For comparison, here’s the room where Bill and co-conspirator Shorty Dunn (Wayne Robson) hide out. Cozy, no?
There’s even a bathtub, a quaint basin with a wooden rim. There’s no wallpaper, presumably because it would peel, but there’s plenty of damp wood.
My favorite interior, though, isn’t a residence. It’s the local newspaper office, where Bill encounters local photographer and rabble-rouser Kate Flynn (Jackie Burroughs). On first glance, Kate couldn't be less like the Gentleman Bandit. She speaks her mind clearly, assertively and at length.
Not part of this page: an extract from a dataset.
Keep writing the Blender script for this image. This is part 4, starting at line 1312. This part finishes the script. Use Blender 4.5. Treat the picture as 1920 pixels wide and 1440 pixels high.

She unleashes a torrent of words at the newspaper editor, who refuses to publish a letter she’s written in support of the trade union movement.
Bill quickly takes a shine to Kate, but it’s not just because opposites attract. The production design seems to hint that they might have more in common than we think, perhaps a shared palette of values. Look at the wallpaper. It’s much busier than every other pattern in the film, to be sure, but the colors essentially match. It might be a striking variation, but it would fit right into the same house.
Subtleties like these work beautifully alongside the subtleties of Farnsworth’s performance. His quiet smirks speak volumes, his deceptively understated line deliveries imply a lifetime of wisdom and understanding. And it’s all of this together, a hushed atmosphere of mist and transience, that makes a bright moment of love in a gazebo seem like a miracle. And they make it all the more easy to believe that somehow, despite history, Bill is still peacefully hiding in the mountains of British Columbia today.